De outro lado, o argumento do acréscimo
no custo em que implica a decisão de fazer-se um desvio na trajetória da perimetral para
manter de pé a igrejinha se vê minimizado pelo fato do reembolso do financiamento para a
execução da obra viária dar-se no largo prazo, vis-à-vis os benefícios permanentes da
preservação da igrejinha.
CONCLUSÃO
Inventariando quanto Porto Alegre já
perdeu das suas características ambientais, fica patente a absoluta necessidade de
guardar e valorizar o que restou da avalanche predatória de algumas administrações
passadas, sem sensibilidade para reconhecer e valorizar a sua beleza, caminharam para
fazer dela uma cidade despersonalizada.
Felizmente, os três últimos governos
municipais vem revertendo este quadro, em beneficio da identidade da cidade, tendo, entre
outras ações, adquirido e dado uso digno às extraordinárias casas Torelli e Godoi, na
avenida Independência, uma das mais tradicionais da cidade. Esta sim, trata-se de uma
política urbanística que corresponde a uma nova visão da cidade, respeitosa da
história dos seus bairros e das especificidades de cada um deles.

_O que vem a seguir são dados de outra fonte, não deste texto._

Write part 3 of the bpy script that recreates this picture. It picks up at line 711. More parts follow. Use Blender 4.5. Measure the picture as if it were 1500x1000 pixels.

Finalizando, para que uma obra da
envergadura da III Perimetral possa ser verdadeiramente significativa para a cidade,
precisam ser estabelecidos compromissos não só com a máxima funcionalidade mas, na
mesma medida, com o bem-estar psíquico da população, que vai ser obrigada a enfrentar a
drástica mudança de caráter do bairro e conviver com ela; respeitar os sinais da
identidade desse bairro irá, sem dúvida, amenizar a força do impacto dessa mudança
sobre os moradores e transeuntes, de forma que estes encontrem na Igrejinha um sinal de
transição entre o passado e a nova realidade, daquilo que foi no que virá a ser.
Do acima exposto, evidenciam-se razões de
sobra para a preservação e valorização da igrejinha Martin Luther e, certamente, a
sensibilidade da Administração Municipal irá guiá-la ao encontro de uma solução que,
acreditamos, expressará o desejo e será motivo de alegria para todos.